Sortant de sa réserve, plus que de sa fonction, le ministre de l'Intérieur, et néanmoins ministre des Cultes, a dit regretter la décision de la Cour de cassation et "cette mise en cause de la laïcité". Taxer les magistrats de pourfendeurs de laïcité, voilà qui témoigne plus d'une atteinte à la séparation des pouvoirs, que de l'exercice d'une conscience politique à laquelle le Quai de l'Horloge ne fait que rappeler qu'aussi étrange que cela puisse paraître en France, des crèches, berceaux et terreaux de l'école publique, sont, et de plus en plus, des espaces privés. Et, ce que la puissance publique peut imposer au sein des services, les entreprises ou associations de droit privé ne le peuvent pas, ou pour être plus exact, le peuvent mais dans des conditions "non exorbitantes".
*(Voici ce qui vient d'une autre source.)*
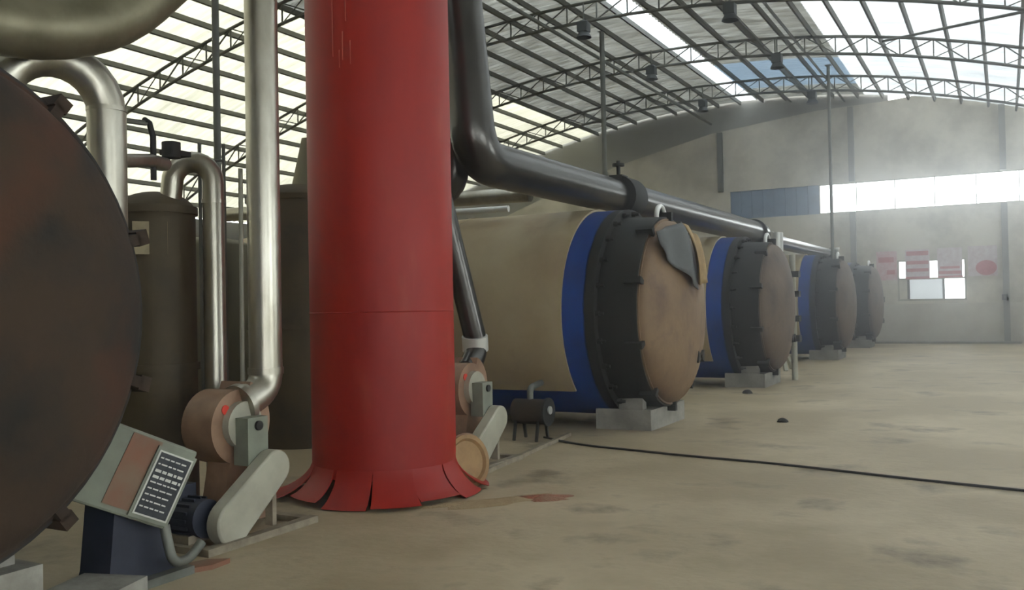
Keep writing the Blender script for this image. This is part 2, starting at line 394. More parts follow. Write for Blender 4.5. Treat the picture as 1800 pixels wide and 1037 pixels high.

La Cour de cassation sait parfaitement que la neutralité confessionnelle devrait être de mise au sein des crèches, qu'elles soient privées ou publiques, encore fait-elle avec les "armes" législatives dont elle dispose ; et ces dernières offrent un espace de liberté plus important dans la sphère privée que seules des raisons objectives et insoupçonnables de discrimination religieuse peuvent circonscrire. C'est une page du manuel de la laïcité républicaine que les Hauts magistrats écrivent, dans leur exégèse de la loi de 1905... qui n'est pas applicable en l'espèce.

Et, la Cour de cassation n'aura pas été sensible au concept d'"entreprise de tendance" développé par son avocat général, dont l'un des axiomes serait la restriction des libertés politiques, philosophiques et religieuses. Les Hauts juges préfèrent voir dans cette atteinte aux libertés fondamentales un postulat : aux établissements concernés de démontrer en quoi cette restriction, toute légitime qu'elle puisse être, est justifiée, objective et inhérente à leur fonctionnement.

Finalement, c'est peut-être plus volontiers sur le terrain politique que la passe d'armes juridique aurait dû être conduite ; la crèche en cause étant connue pour son engament dans l'émancipation des femmes en leur permettant toute latitude pour travailler et le port du voile litigieux étant sujet à interprétation sexiste, plus que cultuelle, par nombre de ses opposants... Le terrain judiciaire eût été moins glissant.

D'aucuns rappelleront, enfin, que pour que toutes les crèches soient soumises au régime de "l'embargo religieux", il suffirait qu'elles soient délégataires d'un service public (cf. un arrêt du même jour, étendant l'obligation de neutralité à tout service public même géré par un organisme de droit privé) et que les collectivités territoriales s'y investissent un peu plus qu'aujourd'hui ; le développement des crèches privées n'étant que la résultante d'un désinvestissement public sur la petite enfance. Le Gouvernement pense contourner le problème de ce désinvestissement en imposant l'entrée à l'école au plus tôt... Or, là encore, crèche et école n'ont pas les mêmes fonctions sociales et pédagogiques ; à chaque âge ses plaisirs... Mais ceci est un autre débat.